専門業者へ依頼して部屋の原状回復を行わないといけませんので、場合によっては損害賠償を請求される恐れがあるので覚悟してください。
故人に借金がある
故人が借金をしている場合は故人の財産から支払い、それでも足りない場合は相続人が支払う必要があります。
これを避けるために遺産相続をすることは非常に有効ではございますが、その借金は消滅するわけではございません。
相続の権利は故人の親に移り、親も相続の放棄をすると故人の兄弟へ移ってしまいます。
故人の相続人ではないと思っていたのに、突然なにも知らずに借金の取り立ての連絡が入るとトラブルの原因となってしまうので、相続の放棄をする場合は故人の親や兄弟にあらかじめ伝えておくと良いでしょう。

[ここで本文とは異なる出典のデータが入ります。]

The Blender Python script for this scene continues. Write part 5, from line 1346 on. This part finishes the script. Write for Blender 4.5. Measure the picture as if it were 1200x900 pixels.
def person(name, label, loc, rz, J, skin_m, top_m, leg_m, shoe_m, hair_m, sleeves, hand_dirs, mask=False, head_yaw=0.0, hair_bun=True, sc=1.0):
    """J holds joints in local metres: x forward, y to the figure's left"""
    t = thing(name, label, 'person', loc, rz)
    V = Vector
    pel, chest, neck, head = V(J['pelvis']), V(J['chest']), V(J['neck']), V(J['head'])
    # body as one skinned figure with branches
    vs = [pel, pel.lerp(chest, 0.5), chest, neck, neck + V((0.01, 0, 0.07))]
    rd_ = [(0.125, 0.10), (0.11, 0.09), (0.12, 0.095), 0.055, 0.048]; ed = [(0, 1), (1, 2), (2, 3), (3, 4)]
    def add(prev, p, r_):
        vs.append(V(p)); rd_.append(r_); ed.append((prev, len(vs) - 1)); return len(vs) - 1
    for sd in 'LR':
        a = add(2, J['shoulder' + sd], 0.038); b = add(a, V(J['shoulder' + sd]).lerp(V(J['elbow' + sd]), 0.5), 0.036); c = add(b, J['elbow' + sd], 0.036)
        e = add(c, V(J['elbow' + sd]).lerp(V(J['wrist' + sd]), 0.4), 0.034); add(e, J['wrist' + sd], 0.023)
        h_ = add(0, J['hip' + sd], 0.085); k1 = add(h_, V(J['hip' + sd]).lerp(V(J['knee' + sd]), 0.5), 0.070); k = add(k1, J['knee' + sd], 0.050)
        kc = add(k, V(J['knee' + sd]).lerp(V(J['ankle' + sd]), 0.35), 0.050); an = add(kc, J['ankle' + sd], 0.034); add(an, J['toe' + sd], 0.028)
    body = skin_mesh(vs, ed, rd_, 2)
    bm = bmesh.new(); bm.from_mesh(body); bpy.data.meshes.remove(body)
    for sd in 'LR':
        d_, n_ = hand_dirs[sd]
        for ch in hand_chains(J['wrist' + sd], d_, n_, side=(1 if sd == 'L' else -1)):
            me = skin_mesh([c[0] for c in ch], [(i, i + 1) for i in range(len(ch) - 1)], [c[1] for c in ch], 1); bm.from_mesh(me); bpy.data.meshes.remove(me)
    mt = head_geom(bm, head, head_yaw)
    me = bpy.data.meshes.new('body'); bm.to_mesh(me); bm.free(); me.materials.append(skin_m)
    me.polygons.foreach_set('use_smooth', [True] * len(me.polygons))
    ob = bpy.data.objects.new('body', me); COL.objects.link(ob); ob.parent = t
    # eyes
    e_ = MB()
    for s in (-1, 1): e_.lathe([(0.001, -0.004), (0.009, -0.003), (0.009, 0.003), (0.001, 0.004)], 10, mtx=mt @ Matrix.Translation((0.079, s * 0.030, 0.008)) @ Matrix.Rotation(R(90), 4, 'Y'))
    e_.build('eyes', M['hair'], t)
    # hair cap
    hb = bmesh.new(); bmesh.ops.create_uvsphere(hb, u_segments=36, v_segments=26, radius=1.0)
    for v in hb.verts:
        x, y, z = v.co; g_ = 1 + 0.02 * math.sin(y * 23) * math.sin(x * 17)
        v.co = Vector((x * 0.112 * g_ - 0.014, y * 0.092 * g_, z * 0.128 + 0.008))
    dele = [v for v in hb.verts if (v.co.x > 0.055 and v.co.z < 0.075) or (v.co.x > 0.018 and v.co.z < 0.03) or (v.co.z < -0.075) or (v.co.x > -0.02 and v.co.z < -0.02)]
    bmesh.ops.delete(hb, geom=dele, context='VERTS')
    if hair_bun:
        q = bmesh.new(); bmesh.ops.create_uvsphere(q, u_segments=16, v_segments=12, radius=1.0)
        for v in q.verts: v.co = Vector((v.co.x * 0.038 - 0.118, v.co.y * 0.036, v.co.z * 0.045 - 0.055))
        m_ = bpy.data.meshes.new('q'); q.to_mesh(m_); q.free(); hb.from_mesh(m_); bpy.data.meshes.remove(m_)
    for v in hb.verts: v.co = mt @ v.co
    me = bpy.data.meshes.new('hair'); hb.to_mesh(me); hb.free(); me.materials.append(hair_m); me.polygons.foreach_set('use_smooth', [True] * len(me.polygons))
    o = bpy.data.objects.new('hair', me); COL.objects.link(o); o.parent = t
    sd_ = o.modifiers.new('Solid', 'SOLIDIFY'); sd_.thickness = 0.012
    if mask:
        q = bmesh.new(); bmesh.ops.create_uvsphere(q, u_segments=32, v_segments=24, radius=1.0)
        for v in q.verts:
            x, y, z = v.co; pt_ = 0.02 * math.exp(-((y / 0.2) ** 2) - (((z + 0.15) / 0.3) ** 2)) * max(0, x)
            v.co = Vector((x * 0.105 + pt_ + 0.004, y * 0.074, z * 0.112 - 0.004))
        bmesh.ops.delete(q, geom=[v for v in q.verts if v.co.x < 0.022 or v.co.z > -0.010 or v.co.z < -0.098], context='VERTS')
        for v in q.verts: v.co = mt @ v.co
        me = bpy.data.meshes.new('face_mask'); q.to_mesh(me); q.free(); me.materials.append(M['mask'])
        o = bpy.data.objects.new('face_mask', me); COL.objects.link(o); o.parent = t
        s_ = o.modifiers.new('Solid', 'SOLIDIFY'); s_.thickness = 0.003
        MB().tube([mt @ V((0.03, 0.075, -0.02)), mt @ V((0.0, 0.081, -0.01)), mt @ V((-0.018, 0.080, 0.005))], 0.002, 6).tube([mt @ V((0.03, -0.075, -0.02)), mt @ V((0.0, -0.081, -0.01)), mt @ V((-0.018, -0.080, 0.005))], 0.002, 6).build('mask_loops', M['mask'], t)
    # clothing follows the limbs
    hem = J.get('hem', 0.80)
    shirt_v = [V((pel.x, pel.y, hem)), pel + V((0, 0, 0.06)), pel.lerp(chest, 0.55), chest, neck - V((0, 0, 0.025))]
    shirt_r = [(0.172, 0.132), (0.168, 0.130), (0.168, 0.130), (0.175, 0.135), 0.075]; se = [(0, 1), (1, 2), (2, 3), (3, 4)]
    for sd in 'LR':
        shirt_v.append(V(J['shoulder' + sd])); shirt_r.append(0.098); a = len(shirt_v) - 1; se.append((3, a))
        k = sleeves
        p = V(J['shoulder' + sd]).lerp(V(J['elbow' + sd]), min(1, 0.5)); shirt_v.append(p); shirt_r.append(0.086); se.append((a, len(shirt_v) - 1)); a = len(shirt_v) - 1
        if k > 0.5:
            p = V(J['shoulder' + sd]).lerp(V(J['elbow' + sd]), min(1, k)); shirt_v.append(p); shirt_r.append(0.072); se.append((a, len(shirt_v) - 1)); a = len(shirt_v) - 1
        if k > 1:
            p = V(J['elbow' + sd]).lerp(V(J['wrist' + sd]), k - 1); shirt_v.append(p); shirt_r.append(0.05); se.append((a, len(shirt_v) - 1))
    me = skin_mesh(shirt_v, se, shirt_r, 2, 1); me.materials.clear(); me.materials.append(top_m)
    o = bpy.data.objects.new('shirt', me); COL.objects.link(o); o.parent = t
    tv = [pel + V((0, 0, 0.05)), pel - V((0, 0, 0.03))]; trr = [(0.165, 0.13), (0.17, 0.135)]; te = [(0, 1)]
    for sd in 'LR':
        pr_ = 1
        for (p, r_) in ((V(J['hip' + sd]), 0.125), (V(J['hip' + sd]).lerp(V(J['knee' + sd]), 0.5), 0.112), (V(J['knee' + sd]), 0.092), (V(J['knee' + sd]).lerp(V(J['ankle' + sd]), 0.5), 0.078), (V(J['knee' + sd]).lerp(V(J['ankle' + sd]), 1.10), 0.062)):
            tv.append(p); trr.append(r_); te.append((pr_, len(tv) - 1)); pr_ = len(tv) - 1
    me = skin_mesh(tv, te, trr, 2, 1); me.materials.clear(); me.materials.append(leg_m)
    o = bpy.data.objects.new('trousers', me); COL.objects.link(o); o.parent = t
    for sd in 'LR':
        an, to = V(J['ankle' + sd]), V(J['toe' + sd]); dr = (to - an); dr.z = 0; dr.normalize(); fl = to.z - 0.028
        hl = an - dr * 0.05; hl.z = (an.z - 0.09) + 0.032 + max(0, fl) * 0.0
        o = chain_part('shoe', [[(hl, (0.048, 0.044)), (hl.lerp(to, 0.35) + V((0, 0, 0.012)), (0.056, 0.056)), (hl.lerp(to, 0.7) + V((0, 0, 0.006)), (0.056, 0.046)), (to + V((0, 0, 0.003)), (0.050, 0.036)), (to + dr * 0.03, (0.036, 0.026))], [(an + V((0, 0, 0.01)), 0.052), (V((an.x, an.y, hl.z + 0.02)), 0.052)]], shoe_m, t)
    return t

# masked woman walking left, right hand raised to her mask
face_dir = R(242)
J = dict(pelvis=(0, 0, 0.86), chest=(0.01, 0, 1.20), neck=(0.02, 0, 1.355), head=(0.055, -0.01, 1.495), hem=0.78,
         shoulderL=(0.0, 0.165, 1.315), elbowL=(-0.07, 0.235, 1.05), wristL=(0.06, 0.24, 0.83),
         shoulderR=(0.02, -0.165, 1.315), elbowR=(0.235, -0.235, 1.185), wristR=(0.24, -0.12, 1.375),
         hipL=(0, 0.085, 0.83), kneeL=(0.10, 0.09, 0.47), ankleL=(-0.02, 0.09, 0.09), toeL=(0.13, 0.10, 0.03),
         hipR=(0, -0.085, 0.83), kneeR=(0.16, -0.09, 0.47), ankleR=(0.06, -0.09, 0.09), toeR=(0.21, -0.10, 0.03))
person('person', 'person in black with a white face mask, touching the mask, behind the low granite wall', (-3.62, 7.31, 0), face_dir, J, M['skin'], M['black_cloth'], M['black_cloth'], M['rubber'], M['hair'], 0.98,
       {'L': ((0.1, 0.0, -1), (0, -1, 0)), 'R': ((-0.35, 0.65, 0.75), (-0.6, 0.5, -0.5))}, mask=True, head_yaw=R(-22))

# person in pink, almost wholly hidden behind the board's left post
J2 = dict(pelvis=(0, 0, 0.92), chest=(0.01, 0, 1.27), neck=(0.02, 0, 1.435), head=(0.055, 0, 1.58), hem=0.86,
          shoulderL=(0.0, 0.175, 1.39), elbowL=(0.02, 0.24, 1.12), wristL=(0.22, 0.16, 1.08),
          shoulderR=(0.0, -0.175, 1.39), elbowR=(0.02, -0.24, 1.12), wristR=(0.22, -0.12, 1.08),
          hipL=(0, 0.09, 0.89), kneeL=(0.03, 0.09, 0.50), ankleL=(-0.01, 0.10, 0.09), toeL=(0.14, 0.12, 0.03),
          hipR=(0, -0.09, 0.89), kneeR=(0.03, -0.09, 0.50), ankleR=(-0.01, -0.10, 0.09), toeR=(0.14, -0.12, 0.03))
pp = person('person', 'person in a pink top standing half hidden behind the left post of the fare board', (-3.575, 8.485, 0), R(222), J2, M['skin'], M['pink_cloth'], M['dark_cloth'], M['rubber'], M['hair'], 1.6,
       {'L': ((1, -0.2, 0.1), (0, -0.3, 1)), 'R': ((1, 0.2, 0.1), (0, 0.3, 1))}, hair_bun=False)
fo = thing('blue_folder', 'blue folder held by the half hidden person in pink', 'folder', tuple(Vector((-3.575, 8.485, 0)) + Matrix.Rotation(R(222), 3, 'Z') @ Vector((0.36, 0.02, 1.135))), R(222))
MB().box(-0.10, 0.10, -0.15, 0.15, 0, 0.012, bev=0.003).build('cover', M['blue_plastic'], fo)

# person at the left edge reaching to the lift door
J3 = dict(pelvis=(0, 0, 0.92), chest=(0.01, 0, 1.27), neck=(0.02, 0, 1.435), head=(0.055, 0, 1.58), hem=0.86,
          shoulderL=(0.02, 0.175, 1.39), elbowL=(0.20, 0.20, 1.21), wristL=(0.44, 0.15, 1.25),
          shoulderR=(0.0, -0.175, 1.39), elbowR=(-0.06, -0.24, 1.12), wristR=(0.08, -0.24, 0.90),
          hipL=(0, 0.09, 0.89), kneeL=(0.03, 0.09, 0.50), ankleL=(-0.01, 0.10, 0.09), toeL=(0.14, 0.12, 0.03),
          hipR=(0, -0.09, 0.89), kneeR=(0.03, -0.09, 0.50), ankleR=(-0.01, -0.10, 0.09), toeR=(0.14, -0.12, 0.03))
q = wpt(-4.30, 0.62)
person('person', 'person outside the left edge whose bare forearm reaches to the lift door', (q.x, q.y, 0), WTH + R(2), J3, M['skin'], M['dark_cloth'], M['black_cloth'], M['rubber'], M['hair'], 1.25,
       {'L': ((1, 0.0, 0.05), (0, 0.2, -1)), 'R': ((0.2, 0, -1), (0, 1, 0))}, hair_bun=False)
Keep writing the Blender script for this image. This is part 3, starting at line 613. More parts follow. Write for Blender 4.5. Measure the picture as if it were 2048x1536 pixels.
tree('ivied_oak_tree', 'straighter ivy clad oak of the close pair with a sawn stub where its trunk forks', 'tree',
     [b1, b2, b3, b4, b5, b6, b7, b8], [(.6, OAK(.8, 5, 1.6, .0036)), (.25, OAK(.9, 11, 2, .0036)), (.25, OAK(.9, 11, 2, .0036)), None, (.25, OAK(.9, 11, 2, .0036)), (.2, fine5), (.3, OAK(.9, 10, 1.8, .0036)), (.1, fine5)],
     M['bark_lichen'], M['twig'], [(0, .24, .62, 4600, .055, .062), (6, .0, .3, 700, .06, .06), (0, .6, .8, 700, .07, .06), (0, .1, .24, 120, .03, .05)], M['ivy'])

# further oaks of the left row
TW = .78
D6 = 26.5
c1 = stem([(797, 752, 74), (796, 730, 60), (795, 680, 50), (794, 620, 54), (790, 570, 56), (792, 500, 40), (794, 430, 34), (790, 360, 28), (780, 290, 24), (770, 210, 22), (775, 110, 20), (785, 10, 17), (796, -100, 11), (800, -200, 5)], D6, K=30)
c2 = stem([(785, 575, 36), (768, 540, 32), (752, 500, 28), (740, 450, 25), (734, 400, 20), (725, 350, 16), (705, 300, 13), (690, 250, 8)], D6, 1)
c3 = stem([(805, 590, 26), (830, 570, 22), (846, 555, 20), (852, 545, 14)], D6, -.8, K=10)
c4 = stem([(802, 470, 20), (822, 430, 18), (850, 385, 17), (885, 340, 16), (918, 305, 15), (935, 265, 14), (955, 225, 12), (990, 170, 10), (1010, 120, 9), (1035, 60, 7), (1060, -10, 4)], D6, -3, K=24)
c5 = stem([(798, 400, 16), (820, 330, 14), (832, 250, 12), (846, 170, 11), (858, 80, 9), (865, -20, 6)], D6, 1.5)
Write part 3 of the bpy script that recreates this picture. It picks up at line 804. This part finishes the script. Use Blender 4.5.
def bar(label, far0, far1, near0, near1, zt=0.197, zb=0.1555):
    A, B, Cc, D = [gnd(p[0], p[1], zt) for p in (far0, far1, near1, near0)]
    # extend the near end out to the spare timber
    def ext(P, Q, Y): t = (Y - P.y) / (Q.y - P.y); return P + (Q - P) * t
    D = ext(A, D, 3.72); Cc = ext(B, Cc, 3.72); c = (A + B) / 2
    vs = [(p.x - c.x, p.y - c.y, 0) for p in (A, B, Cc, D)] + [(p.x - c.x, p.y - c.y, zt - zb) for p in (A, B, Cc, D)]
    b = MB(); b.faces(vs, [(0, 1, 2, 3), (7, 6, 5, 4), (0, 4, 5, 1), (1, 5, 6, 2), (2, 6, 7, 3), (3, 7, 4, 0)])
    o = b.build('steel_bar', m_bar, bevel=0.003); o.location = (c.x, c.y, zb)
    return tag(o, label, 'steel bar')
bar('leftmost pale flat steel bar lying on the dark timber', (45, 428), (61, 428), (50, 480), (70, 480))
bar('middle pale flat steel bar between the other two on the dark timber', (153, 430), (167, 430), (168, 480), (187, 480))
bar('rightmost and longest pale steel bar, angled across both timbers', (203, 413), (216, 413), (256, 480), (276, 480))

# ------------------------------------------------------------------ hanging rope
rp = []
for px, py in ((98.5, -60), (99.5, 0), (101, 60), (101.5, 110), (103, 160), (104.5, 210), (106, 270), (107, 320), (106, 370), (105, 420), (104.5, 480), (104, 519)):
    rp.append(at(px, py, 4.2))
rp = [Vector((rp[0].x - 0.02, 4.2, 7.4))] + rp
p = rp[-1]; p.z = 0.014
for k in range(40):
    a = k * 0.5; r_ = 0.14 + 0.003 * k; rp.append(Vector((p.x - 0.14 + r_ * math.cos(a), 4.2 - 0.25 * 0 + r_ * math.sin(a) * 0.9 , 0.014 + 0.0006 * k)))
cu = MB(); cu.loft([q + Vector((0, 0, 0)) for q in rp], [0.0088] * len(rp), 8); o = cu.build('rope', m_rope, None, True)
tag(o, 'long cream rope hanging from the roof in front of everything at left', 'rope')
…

また知らずに借金を少額でも返してしまうと、相続の放棄が出来なくなってしまうので注意してください。
故人の連帯保証人になっている
賃貸物件などを契約するのに故人の連帯保証人となっている場合は、相続の放棄をしても権利や義務はなくなりません。
部屋を明け渡すまでの賃料を支払う必要がございますし、自殺や孤独死によって通常よりも部屋が汚れていた場合は、原状回復費用もこちらで支払う必要があるので覚悟しておいてください。
まとめ
相続を放棄する際に気をつけたいポイントまとめ
- 相続の放棄の受付は3ヶ月以内。
- 勝手に遺品整理をしたり借金を少額でも返してしまうと相続の放棄ができない。
- 相続の放棄をしたら、故人の親や兄弟に権利が移行する。
遺品整理後の相続放棄に関してや、相続を放棄したい時に気をつけたいことについて、お分りいただけましたでしょうか。
相続の放棄を行うことで、故人が残した借金の支払いを避けることができますが、面倒な手続きがあったりトラブルがあったりと大変です。
あなただけでは対処できないことも多いので、お困りの場合は専門家に一度相談してみると良いでしょう。